I think this is on the right track. If nothing else it shows how ancient and respected church fathers who dedicated their lives to the scholarly studying of scripture and to thinking clearly and critically came up with perfectly coherent understandings of the interaction between the divine and human without ever incurring the particular compatibalist model of human freedom that the post-modern 5-point Calvinists insist is necessary to the orthodox interpretation of the Bible. Suckers!

7:14 AM  
Blogger Louis said...

Slash when did St. Maximus convert to Gnosticism?

2:06 PM  
Blogger MG said...


If I'm correct, Origen held to a similar understanding of the hardening of Pharaoh's heart--and he was the first Christian to provide an explanation of this event. For those who deny free will, the burden of proof is heavy; not only must they explain away our intuitions, refute several philosophical arguments, and find what seem to me to be implausible readings of Scripture in certain places, but they must provide an explanation for why the early Church fell into "heresy" so early on. After all, from what we can tell, all the early Fathers believed in free will before Augustine, and thought it was a crucial part of how we understand God's goodness (theodicy/defense) and man's place in the universe (the image of God). Something for the Reformed to think about, eh?


When you said "Slash when did St. Maximus convert to Gnosticism?" whadaya mean? I don't mean to start any trouble... I'm just curious, because when I was Protestant I thought Maximus was a Gnostic for a little while, and your comment made me think of that.

3:01 AM  
Blogger Derek said...

"mg" and Louis,

I didn't know he converted to Gnosticism. I know that in his writing in the Philokalia he can come off as as a Gnostic, but a closer reading would conclude nothing of the sort.

4:08 PM  
Blogger Louis said...

I was kidding

4:48 PM  
Blogger Gary said...

and Jehovah strengtheneth Pharaoh’s heart, and he hath not sent the sons of Israel out of his land.

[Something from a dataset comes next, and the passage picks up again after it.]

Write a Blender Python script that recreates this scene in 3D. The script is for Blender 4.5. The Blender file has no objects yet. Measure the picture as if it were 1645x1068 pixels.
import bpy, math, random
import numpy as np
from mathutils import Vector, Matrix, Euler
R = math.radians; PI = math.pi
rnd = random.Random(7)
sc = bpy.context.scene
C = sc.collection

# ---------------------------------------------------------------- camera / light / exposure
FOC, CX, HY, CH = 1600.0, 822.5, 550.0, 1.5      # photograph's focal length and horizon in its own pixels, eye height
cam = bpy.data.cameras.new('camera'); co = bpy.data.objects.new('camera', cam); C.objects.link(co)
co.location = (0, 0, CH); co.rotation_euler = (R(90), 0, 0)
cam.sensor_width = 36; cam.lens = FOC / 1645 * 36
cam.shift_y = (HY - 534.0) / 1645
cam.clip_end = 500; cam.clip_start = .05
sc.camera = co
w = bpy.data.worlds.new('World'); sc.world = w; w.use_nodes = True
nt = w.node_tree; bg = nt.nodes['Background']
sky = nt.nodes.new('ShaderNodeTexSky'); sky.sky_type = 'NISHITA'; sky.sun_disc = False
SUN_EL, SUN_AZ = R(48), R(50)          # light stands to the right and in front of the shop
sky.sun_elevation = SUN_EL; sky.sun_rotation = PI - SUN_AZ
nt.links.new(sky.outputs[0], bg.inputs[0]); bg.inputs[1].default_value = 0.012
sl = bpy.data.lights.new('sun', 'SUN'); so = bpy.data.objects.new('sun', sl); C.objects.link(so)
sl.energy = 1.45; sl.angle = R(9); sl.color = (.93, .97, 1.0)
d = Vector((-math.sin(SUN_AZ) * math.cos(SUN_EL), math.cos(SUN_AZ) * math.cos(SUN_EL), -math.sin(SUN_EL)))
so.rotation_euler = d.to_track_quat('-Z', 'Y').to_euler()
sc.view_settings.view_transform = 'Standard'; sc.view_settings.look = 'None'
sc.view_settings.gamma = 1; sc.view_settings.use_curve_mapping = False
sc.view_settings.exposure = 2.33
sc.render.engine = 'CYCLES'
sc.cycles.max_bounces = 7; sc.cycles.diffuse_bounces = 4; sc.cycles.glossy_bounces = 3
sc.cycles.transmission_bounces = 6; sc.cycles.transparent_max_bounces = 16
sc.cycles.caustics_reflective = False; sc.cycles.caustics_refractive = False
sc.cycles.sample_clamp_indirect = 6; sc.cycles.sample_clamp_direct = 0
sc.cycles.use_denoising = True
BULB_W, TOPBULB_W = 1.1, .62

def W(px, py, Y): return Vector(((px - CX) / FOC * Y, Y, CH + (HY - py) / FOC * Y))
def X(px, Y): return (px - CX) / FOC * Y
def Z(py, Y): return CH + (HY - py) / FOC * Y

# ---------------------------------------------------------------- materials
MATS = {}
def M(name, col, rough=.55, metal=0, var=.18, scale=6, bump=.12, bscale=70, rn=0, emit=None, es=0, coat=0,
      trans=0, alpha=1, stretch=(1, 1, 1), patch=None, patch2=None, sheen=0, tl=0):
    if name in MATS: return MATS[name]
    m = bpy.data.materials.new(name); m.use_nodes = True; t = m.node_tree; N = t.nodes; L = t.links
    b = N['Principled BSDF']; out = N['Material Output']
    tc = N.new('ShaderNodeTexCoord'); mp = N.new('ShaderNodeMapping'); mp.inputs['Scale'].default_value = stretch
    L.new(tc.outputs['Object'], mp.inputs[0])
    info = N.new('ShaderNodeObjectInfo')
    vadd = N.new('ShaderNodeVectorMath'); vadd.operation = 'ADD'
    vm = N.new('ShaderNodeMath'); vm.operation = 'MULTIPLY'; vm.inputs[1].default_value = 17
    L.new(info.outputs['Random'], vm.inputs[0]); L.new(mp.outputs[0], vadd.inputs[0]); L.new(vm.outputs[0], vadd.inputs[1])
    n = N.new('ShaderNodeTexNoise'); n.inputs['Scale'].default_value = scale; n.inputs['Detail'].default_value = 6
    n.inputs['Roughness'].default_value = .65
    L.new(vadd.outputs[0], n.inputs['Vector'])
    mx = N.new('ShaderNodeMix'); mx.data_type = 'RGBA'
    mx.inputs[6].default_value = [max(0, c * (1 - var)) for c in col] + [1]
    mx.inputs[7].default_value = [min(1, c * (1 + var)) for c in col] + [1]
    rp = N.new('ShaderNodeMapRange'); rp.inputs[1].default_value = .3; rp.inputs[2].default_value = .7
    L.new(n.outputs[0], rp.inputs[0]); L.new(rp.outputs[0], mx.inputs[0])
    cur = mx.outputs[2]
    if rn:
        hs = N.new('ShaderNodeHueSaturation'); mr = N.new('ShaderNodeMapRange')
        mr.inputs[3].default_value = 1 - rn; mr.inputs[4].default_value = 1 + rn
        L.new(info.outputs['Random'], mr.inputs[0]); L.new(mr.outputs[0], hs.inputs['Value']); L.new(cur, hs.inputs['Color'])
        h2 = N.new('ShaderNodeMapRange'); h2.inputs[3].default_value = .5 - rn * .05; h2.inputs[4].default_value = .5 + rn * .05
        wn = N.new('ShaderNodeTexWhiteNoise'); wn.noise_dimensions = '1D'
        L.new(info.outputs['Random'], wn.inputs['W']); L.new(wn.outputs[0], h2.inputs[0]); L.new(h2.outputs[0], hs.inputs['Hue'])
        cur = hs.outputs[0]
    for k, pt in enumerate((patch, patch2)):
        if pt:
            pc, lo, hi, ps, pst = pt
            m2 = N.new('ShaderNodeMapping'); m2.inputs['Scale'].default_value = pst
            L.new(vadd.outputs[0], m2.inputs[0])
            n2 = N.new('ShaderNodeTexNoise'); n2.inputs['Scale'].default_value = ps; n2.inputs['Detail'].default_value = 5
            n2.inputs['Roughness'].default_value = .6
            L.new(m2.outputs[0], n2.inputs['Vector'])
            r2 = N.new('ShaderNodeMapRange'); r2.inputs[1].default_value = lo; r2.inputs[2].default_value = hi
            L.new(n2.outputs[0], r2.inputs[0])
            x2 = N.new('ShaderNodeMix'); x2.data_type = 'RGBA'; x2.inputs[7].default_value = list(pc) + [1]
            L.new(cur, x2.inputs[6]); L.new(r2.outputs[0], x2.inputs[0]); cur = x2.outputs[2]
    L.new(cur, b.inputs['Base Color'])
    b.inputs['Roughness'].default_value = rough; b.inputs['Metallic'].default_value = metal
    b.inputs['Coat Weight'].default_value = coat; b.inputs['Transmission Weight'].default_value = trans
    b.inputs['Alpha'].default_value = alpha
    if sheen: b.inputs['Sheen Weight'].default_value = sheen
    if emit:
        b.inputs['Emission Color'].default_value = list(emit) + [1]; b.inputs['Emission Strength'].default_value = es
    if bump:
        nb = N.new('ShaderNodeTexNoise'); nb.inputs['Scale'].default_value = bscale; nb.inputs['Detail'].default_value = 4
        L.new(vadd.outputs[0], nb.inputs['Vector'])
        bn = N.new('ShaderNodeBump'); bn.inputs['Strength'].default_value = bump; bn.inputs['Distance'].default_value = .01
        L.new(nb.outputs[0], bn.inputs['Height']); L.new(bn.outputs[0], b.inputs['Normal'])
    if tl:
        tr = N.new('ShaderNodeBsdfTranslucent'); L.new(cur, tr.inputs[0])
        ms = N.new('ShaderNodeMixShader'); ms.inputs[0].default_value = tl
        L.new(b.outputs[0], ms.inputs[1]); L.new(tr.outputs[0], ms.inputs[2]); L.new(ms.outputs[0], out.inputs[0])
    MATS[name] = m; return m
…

Young, Robert: Young's Literal Translation. Oak Harbor : Logos Research Systems, 1997, S. Ex 11:10

10:27 AM  
Blogger MG said...


No, he didn't convert to gnosticism... but yeah I took his writings to be gnostic-ish when I read them the first time.

By the way, it has come to my attention in my readings that Fathers such as St. Irenaeus (in Against Heresies), St. Gregory of Nyssa (Life of Moses) and perhaps others said the same kind of thing about free will and the hardening of Pharaoh's heart. I was delighted in reading the passages because of how similar they were to what Maximus says.